Mercredi 29 juin 2011

Hurler

La chaleur colle à la peau. Une chaleur humide qui paraît transformer mon corps en flaque d'eau. La Sardine hurle depuis trois quarts d'heure. Elle ne pleure pas, elle hurle. Les fenêtres sont grandes ouvertes pour espérer attraper un bout de courant d'air. Un éclair jaillit. L'orage est là, tout près. Le voisin d'en face se penche à la fenêtre. Il regarde du côté de ma chambre. Il cherche le bébé qui hurle depuis trois quarts d'heure, l'air étonné, presque inquiet. Mais quel est donc ce bébé qui pleure ? Pourquoi ne le calme-t-on pas ? Je me cache derrière le rideau de la fenêtre. Je ne veux pas que cet inconnu me voit, avec mon bébé sur le bras, berçant la petite chose hurlante, trempée de sueur, qui ne veut pas se taire. Mon bébé hurle et je n'arrive pas à le calmer. L'orage gronde. Mais ce n'est pas le ciel qui va exploser, c'est moi.

J'ai essayé le biberon la petite a fermé les yeux et s'est mise à crier, rendant son visage tout rouge. Je lui ai changé la couche et je lui ai massée longuement le ventre la petite s'est tue un instant, puis a recommencé. J'ai essayé la balade en poussette dans le couloir je me suis prise les pieds dans les chaussures de l'entrée. J'ai essayé de coucher la petite dans le lit parapluie et je me suis cassé le dos en essayant de bercer le lit sans roulette. À bout de nerfs, j'ai posé la petite dans les bras de son grand-père elle s'est mise à hurler plus fort encore. Alors j'ai repris ma Sardine, je l'ai posée à califourchon sur mon bras, et j'ai chanté à son oreille. Sa chanson. Une chanson créole d'un CD de musiques du monde que j'écoutais avant sa naissance. "Dodo fillette, Sainte-Elisabeth. Endormez-moi cette enfant, jusqu'à l'âge de vingt ans..." La chanson dit que si l'enfant ne s'endort pas, il faut lui couper l'oreille pour la donner en pâture aux petits oiseaux. La chanson est cruelle. Peut-être parce que l'enfance, parfois, est cruelle ? Mais je sais que cette chanson est la seule capable de calmer mon bébé. Je la chante tout doucement à son oreille. Une fois, deux fois, dix fois. L'orage continue de tonner. Mais la petite enfin s'est calmée. J'arrête de chanter, je m'assois dans le fauteuil et je redresse mon bébé car mon bras n'en peut plus de la porter. À peine ai-je posé une fesse sur le fauteuil que de nouveau la Sardine se met à pleurer. Pas à pleurer, à hurler. Tout est à recommencer. Le bercement sur le bras, la chanson des petits oiseaux qui mangent l'oreille, et le corps qui balance debout, d'une jambe sur l'autre. Devant la fenêtre maintenant close du voisin d'en face. J'aimerais poser mon bébé là, sur le lit. Ne plus entendre ses cris et passer ma tête sous l'eau froide. Ne plus avoir cette chaleur qui ruisselle sur ma peau et cette fatigue qui écrase mes nerfs. J'en veux à O. qui n'est pas là. J'en veux à O., de l'autre côté de la Terre, loin, si loin, à lui qui, au bord du Pacifique, n'entend pas son bébé pleurer. Non, pas pleurer, mais hurler. Pour la première fois depuis plusieurs semaines, j'ai envie de pleurer. Pleurer mes larmes à moi, pour oublier ses larmes à elle.

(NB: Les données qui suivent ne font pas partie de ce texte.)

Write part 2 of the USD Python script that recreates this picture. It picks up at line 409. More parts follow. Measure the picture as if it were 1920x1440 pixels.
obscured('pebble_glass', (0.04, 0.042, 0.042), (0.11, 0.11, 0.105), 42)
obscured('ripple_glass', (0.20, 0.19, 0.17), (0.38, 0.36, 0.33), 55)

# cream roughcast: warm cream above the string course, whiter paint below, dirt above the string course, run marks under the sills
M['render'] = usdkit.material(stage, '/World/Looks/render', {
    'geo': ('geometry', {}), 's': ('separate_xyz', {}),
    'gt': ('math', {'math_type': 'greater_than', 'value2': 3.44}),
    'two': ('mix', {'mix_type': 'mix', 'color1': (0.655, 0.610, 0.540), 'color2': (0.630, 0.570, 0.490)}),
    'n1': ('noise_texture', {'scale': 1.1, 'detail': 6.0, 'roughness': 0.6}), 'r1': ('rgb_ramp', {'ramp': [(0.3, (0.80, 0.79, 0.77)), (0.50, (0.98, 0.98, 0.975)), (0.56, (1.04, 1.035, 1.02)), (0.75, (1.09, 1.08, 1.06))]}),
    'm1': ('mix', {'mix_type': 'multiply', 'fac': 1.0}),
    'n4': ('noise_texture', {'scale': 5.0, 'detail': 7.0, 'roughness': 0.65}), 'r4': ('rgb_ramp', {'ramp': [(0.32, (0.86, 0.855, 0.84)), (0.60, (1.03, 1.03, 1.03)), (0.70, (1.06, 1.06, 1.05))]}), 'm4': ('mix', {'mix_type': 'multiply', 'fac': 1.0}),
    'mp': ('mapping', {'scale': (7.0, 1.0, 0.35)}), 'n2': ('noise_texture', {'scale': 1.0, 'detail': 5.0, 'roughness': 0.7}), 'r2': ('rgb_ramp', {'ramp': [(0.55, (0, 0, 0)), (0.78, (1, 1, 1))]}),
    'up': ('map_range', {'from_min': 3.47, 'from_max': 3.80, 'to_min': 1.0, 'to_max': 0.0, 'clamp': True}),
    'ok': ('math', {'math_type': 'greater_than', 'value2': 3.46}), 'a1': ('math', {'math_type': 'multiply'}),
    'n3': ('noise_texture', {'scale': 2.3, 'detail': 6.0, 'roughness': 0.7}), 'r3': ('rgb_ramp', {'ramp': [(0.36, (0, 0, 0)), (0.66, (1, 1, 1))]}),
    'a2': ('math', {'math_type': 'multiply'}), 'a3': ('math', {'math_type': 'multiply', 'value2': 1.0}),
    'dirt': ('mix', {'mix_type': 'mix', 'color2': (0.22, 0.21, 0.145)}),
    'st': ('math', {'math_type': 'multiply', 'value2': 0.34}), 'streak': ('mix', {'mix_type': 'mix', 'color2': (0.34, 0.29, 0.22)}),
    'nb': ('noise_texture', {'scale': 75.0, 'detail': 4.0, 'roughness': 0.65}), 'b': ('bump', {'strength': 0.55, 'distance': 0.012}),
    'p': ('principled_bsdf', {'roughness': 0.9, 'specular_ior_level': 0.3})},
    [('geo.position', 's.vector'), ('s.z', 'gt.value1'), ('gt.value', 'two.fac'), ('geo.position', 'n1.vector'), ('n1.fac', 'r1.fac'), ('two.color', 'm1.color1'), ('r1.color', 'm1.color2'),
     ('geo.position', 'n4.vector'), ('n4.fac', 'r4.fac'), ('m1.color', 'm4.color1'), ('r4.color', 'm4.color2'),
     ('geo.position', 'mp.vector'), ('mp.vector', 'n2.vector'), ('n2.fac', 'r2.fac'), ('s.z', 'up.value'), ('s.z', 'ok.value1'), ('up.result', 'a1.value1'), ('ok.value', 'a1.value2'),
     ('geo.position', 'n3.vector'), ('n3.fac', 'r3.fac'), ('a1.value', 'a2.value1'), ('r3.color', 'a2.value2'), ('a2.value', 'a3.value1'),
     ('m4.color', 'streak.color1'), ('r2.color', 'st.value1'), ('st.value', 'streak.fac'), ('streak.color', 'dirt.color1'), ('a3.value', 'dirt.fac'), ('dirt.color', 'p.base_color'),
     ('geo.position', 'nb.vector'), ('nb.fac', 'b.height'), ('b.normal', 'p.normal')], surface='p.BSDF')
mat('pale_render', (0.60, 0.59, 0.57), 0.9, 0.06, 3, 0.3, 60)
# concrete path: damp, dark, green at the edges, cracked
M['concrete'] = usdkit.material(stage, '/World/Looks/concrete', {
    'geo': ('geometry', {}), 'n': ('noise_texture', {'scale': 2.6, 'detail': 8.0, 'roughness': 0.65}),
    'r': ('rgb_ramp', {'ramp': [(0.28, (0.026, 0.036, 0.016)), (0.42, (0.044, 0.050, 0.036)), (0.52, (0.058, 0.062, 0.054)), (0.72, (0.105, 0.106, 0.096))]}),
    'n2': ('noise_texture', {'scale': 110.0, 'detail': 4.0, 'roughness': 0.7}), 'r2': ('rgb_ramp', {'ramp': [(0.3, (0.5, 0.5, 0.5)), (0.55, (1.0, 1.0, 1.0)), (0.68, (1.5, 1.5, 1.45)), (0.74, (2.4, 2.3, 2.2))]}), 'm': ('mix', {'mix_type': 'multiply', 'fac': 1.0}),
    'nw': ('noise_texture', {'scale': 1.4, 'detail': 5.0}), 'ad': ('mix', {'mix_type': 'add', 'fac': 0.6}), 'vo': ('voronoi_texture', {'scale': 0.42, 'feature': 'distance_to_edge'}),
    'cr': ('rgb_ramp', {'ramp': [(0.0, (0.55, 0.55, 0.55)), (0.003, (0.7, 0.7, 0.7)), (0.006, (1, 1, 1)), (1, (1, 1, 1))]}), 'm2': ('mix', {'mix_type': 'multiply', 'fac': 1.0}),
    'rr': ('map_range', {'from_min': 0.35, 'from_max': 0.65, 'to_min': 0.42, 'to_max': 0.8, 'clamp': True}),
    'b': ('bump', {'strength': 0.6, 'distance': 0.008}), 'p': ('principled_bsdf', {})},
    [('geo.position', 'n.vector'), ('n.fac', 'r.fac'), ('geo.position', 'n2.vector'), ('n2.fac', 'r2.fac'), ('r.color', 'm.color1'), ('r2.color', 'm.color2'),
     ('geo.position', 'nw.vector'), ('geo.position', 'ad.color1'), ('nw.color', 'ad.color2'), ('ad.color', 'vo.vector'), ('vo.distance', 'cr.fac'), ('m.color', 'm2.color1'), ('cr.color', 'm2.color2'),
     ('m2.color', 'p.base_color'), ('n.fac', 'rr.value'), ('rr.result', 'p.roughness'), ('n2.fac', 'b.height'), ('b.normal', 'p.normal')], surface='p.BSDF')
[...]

Une heure est passée maintenant depuis le début du déluge de la Sardine. Dehors, la pluie tombe en fines gouttes. Mon bébé, enfin, s'est endormi. Comme ça, presque d'un coup. Elle a arrêté d'hurler et est tombée dans le sommeil. Au bord de l'épuisement peut-être. Je m'assois sur mon lit et je la regarde. Petite grenouille, les jambes remontées, les bras écartés en position christique. Son visage, ce visage qui était si rouge, couvert de sueur, il y a quelques instants, est maintenant lisse et rose. Comment croire que les hurlements venaient d'un être si paisible ? Par la fenêtre, je regarde la ville qui s'endort sous la canicule. J'ai toujours détesté la chaleur.